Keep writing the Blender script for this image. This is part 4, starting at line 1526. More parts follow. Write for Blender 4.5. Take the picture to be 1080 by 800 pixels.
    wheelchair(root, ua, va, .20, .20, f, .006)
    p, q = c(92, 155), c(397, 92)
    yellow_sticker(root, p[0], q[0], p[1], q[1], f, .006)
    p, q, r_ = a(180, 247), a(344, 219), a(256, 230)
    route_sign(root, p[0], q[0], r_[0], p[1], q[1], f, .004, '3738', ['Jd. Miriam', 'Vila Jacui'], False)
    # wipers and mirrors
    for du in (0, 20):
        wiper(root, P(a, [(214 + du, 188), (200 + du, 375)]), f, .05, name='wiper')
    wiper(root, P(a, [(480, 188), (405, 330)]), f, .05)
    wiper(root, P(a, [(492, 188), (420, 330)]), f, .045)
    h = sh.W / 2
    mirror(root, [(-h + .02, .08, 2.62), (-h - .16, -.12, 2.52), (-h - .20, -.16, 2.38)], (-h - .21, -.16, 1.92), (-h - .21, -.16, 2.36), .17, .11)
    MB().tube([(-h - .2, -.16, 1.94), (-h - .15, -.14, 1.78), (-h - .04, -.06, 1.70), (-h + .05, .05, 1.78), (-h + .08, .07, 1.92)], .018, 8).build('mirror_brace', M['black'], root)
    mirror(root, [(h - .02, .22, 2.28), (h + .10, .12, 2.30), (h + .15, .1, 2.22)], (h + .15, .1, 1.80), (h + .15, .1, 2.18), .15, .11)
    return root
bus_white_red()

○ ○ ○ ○

_SET EXERCISE_
Write out the whole listing again, exactly as it stands.

_RESPONSE TO THIS EXERCISE_
Keep writing the Blender script for this image. This is part 4, starting at line 1526. More parts follow. Write for Blender 4.5. Take the picture to be 1080 by 800 pixels.
    wheelchair(root, ua, va, .20, .20, f, .006)
    p, q = c(92, 155), c(397, 92)
    yellow_sticker(root, p[0], q[0], p[1], q[1], f, .006)
    p, q, r_ = a(180, 247), a(344, 219), a(256, 230)
    route_sign(root, p[0], q[0], r_[0], p[1], q[1], f, .004, '3738', ['Jd. Miriam', 'Vila Jacui'], False)
    # wipers and mirrors
    for du in (0, 20):
        wiper(root, P(a, [(214 + du, 188), (200 + du, 375)]), f, .05, name='wiper')
    wiper(root, P(a, [(480, 188), (405, 330)]), f, .05)
    wiper(root, P(a, [(492, 188), (420, 330)]), f, .045)
    h = sh.W / 2
    mirror(root, [(-h + .02, .08, 2.62), (-h - .16, -.12, 2.52), (-h - .20, -.16, 2.38)], (-h - .21, -.16, 1.92), (-h - .21, -.16, 2.36), .17, .11)
    MB().tube([(-h - .2, -.16, 1.94), (-h - .15, -.14, 1.78), (-h - .04, -.06, 1.70), (-h + .05, .05, 1.78), (-h + .08, .07, 1.92)], .018, 8).build('mirror_brace', M['black'], root)
    mirror(root, [(h - .02, .22, 2.28), (h + .10, .12, 2.30), (h + .15, .1, 2.22)], (h + .15, .1, 1.80), (h + .15, .1, 2.18), .15, .11)
    return root
bus_white_red()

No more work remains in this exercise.